Q3 Networking Made Easy

Posters Name: Kagato
Posters Email: kagato@mwgl.org
Subject: Q3 Networking Made Easy

UKGamer has posted an article entitled "Q3 Networking made easy", in which they break down workings behind Quake3 networking, dispelling a few common misconceptions, "explaining exactly what timenudge actually does, and just how arQon's famous '50ms code' makes Q3 all that much better". Snip:

Consider a single client joining a server, or at a map_restart. At that instant, the server sends the client a packet of information called a snapshot. This packet includes the position of each entity on the map that your client can see, and it's current velocity, i.e. it's speed and resultant direction. At this point, the client stores this information and does nothing with it, despite the real world obviously continuing on and the entities moving across the map.

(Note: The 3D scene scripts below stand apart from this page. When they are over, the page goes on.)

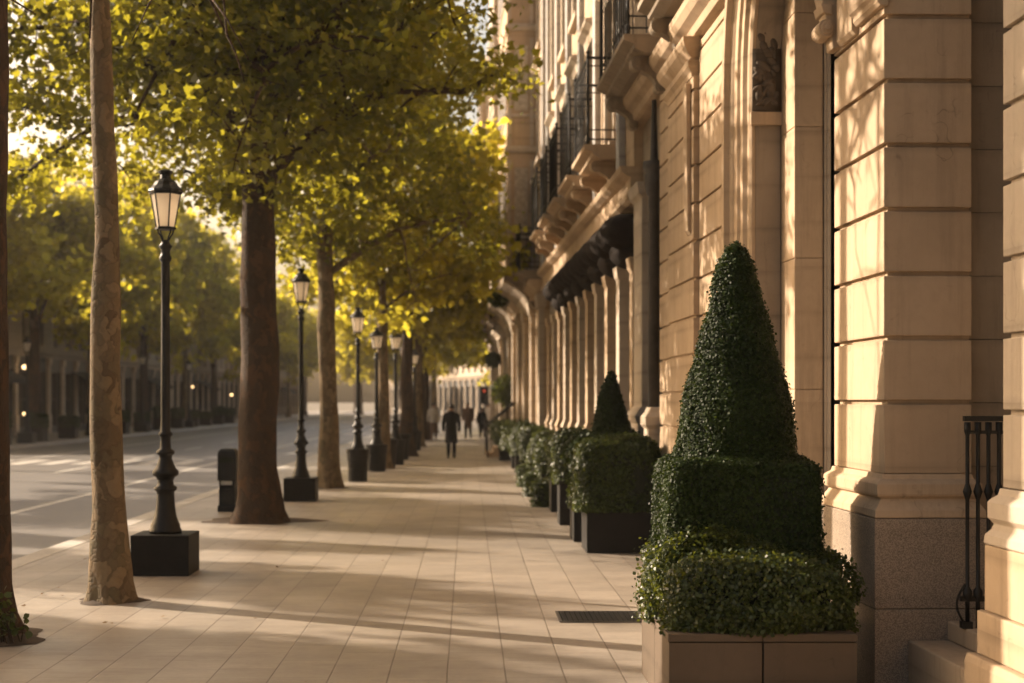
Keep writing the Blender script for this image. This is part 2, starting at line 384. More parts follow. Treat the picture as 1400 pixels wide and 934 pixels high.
# ------------------------------------------------------------------ trees
def make_tree(name, seed, height, r0, fork, crown_c, crown_r, nlimb, nleaf, lsize, tmpl, leafm, barkm, lean=(0, 0), parentless=True, thin=1., drop_front=None, taper=.85, wig=.02):
    rr = random.Random(seed); r = np.random.default_rng(seed)
    root = empty(name)
    tk = MB()
    # trunk
    zs = [0, .06, .18, .4, .8, 1.4, 2.2, 3.2, 4.2, fork, fork + (height - fork) * .4, fork + (height - fork) * .75]
    wx = [rr.uniform(-wig, wig) for _ in zs]; wy = [rr.uniform(-.03, .03) for _ in zs]
    pts = []; rads = []
    for i, z in enumerate(zs):
        f = z / height
        pts.append(Vector((lean[0] * z + wx[i] * (z > .5), lean[1] * z + wy[i] * (z > .5), z)))
        rads.append(r0 * (1.55 if i == 0 else 1.38 if i == 1 else 1.2 if i == 2 else 1.08 if i == 3 else max(.12, 1 - f * taper)))
    # smooth resample with slightly lumpy section
    SEG = 28; rings = []
    P = []; Q = []
    for i in range(len(pts) - 1):
        for k in range(5):
            t = k / 5; P.append(pts[i].lerp(pts[i + 1], t)); Q.append(rads[i] * (1 - t) + rads[i + 1] * t)
    P.append(pts[-1]); Q.append(rads[-1])
    w = wob(seed, .012, 7, 1.5, 7); vs = []; ph = [rr.uniform(0, 6.28) for _ in range(3)]
    for p, q in zip(P, Q):
        for k in range(SEG):
            a = 2 * math.pi * k / SEG; flare = max(0, 1 - p.z / .7) ** 2
            rad = q * (1 + .10 * flare * math.sin(5 * a + ph[0]) + .03 * math.sin(3 * a + ph[1] + p.z) + .02 * math.sin(7 * a + p.z * 2.2))
            v = np.array((p.x + rad * math.cos(a), p.y + rad * math.sin(a), p.z)); rad2 = w(v[None, :] * 1.0)[0]
            vs.append((v[0] + rad2 * math.cos(a) * .8, v[1] + rad2 * math.sin(a) * .8, v[2]))
    fs = []
    for j in range(len(P) - 1):
        for i in range(SEG): fs.append((j * SEG + i, j * SEG + (i + 1) % SEG, (j + 1) * SEG + (i + 1) % SEG, (j + 1) * SEG + i))
    tk.add(vs, fs)
    # limbs
    cc = Vector(crown_c); cr = Vector(crown_r); tips = []
    def curve(a, bpt, sag, n=6):
        out = []
        for i in range(n + 1):
            t = i / n; p = a.lerp(bpt, t); p.z += sag * math.sin(math.pi * t); p += Vector((rr.uniform(-1, 1), rr.uniform(-1, 1), rr.uniform(-1, 1))) * .04 * (0 < i < n); out.append(p)
        return out
    for i in range(nlimb):
        az = 2 * math.pi * (i * .618 + rr.uniform(-.06, .06)); zi = fork + (height - fork) * .72 * i / nlimb
        j = min(range(len(P)), key=lambda q: abs(P[q].z - zi)); a = P[j]
        el = rr.uniform(-.75, .8); rad = rr.uniform(.62, .92)
        tgt = cc + Vector((math.cos(az) * math.cos(el) * cr.x, math.sin(az) * math.cos(el) * cr.y, math.sin(el) * cr.z)) * rad
        cv = curve(a, tgt, rr.uniform(.2, .9)); rb = max(.035, Q[j] * rr.uniform(.35, .5))
        tk.tube(cv, [rb * (1 - .8 * t / 6) for t in range(7)], 8)
        for s_ in range(6):
            k = rr.randint(2, 6); a2 = cv[k]
            d = Vector((rr.gauss(0, 1), rr.gauss(0, 1), rr.gauss(-.05, .6))).normalized() * rr.uniform(.9, 1.9)
            b2 = a2 + d
            q = Vector(((b2.x - cc.x) / cr.x, (b2.y - cc.y) / cr.y, (b2.z - cc.z) / cr.z))
            if q.length > 1.05: b2 = cc + Vector((q.x * cr.x, q.y * cr.y, q.z * cr.z)) / q.length
            c2 = curve(a2, b2, rr.uniform(-.1, .3), 4); tk.tube(c2, [rb * .42 * (1 - .75 * t / 4) for t in range(5)], 5)
            tips.append(b2)
            for u in range(4):
                a3 = c2[rr.randint(1, 4)]; b3 = a3 + Vector((rr.gauss(0, 1), rr.gauss(0, 1), rr.gauss(-.15, .6))).normalized() * rr.uniform(.4, 1.0)
                tk.tube([a3, a3.lerp(b3, .5) + Vector((0, 0, .05)), b3], [rb * .16, rb * .1, .006], 4)
                tips.append(b3); tips.append(a3.lerp(b3, .6))
    T = np.array([tuple(t) for t in tips])
    if drop_front is not None: T = T[drop_front(T)]
    idx = r.integers(0, len(T), nleaf); keepw = r.random(len(T)) * .8 + .2
    idx = idx[r.random(nleaf) < keepw[idx]]
    pos = T[idx] + r.normal(size=(len(idx), 3)) * np.array((.26, .26, .17)) * thin
    size = lsize * (r.random(len(idx)) * .7 + .6)
    trunk = tk.build('trunk', barkm, root, smooth=True)
    me = leaf_mesh('crown', pos, size, tmpl, leafm, up=.7)
    cro = bpy.data.objects.new('crown', me); COL.objects.link(cro); cro.parent = root
    return root

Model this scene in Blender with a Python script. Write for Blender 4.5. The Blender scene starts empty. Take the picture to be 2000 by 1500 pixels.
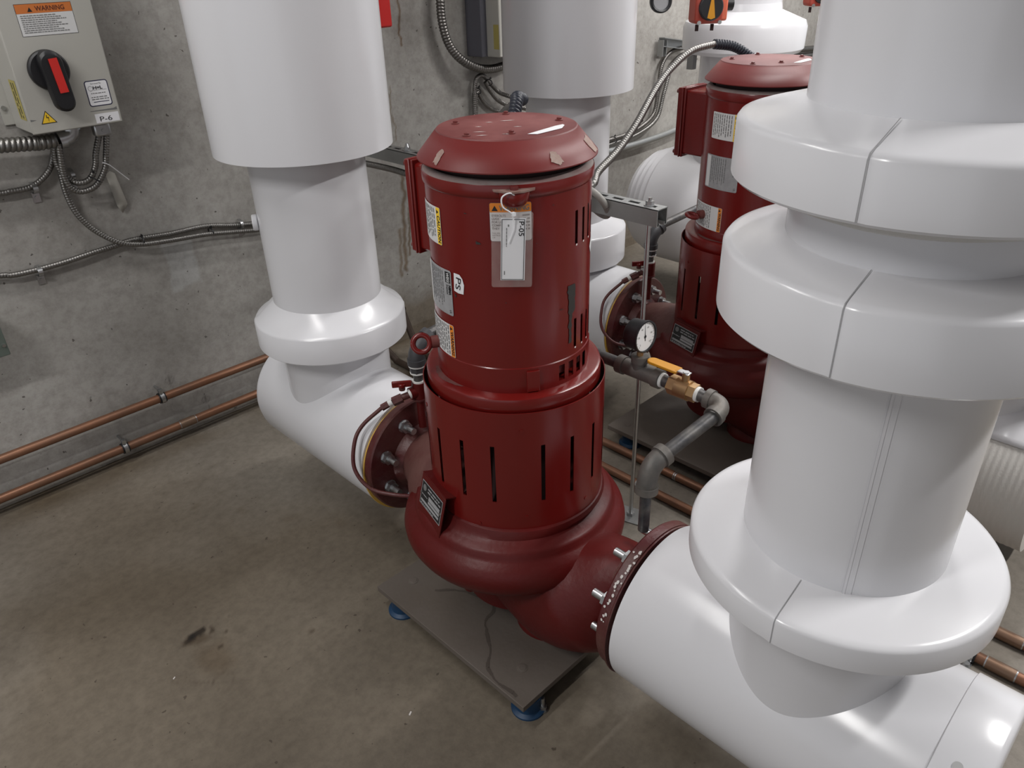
import bpy, bmesh, math, random
from math import sin, cos, pi, radians as R
from mathutils import Vector, Matrix, noise
random.seed(7)
SC = bpy.context.scene; COL = SC.collection
# ------------------------------------------------ camera, light, exposure
CH = 1.5                                    # lens height above the floor
PITCH, ROLL, YAW, FPX = R(29.55), R(1.85), R(45.9), 1490.0
_h = Vector((cos(YAW), sin(YAW), 0)); _rt = Vector((sin(YAW), -cos(YAW), 0)); _up = Vector((0, 0, 1))
_f = _h * cos(PITCH) - _up * sin(PITCH); _d = -(_up * cos(PITCH) + _h * sin(PITCH))
_r = _rt * cos(ROLL) + _d * sin(ROLL); _d = -_rt * sin(ROLL) + _d * cos(ROLL)
cam = bpy.data.cameras.new('camera'); cam.sensor_width = 36; cam.lens = FPX / 2000 * 36; cam.clip_start = .02
camo = bpy.data.objects.new('camera', cam); COL.objects.link(camo)
camo.matrix_world = Matrix.Translation((0, 0, CH)) @ Matrix((_r, -_d, -_f)).transposed().to_4x4()
SC.camera = camo
SC.view_settings.view_transform = 'Standard'; SC.view_settings.look = 'None'
SC.view_settings.gamma = 1; SC.view_settings.use_curve_mapping = False
SC.view_settings.exposure = 0.0
w = bpy.data.worlds.new('world'); SC.world = w; w.use_nodes = True
w.node_tree.nodes['Background'].inputs[0].default_value = (.86, .88, .92, 1)
w.node_tree.nodes['Background'].inputs[1].default_value = .8
LAMPS = [((-.05, 1.75, 2.95), 0, 1.25, 17), ((2.5, -1.0, 2.95), 0, 1.25, 84), ((-1.5, .9, 2.95), 0, 1.25, 46), ((2.75, 1.25, 2.95), 0, 1.25, 26), ((4.3, .55, 2.95), 0, 1.25, 60), ((4.3, 2.0, 2.95), 0, 1.25, 36)]  # leftmost strip light is unseen, added as fill for the left wall
for p, a, l, e in LAMPS:
    L = bpy.data.lights.new('lamp_light', 'AREA'); L.shape = 'RECTANGLE'; L.size = l; L.size_y = .12; L.energy = e
    L.color = (1, .985, .97)
    o = bpy.data.objects.new('lamp_light', L); COL.objects.link(o); o.location = (p[0], p[1], p[2] - .012); o.rotation_euler = (0, 0, a)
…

After a set amount of time, the default being 50 milliseconds, (though this can be changed as I'll explain later) the server sends the client another snapshot, with updated information for each entity. At this point, the client then interpolates the information from the two snaps. In essence, it looks at where each entity was in the first packet, where it is in the second packet, and then draws a path across the map for each. It does this using a simple expression of movement against time, referencing time elapsed at the point the renderer calls for each frame to be drawn against the time stamps in the two snapshots themselves. This gives it an idea of how far through this movement described by the two snapshots the entity should be, relative to how long it is now after the last snapshot was received. This is why, despite only receiving 20 snapshots of information a second, that the client is capable of rendering any number of frames per second the user wishes. Remember however, this movement has of course already happened relative to real time. As each frame is rendered and time passes, the game world obviously moves on, but the client is oblivious of this until the next snapshot is received, when the process starts over.
It's a tad long, but an interesting read if you've always wondered how some of the stuff actually works.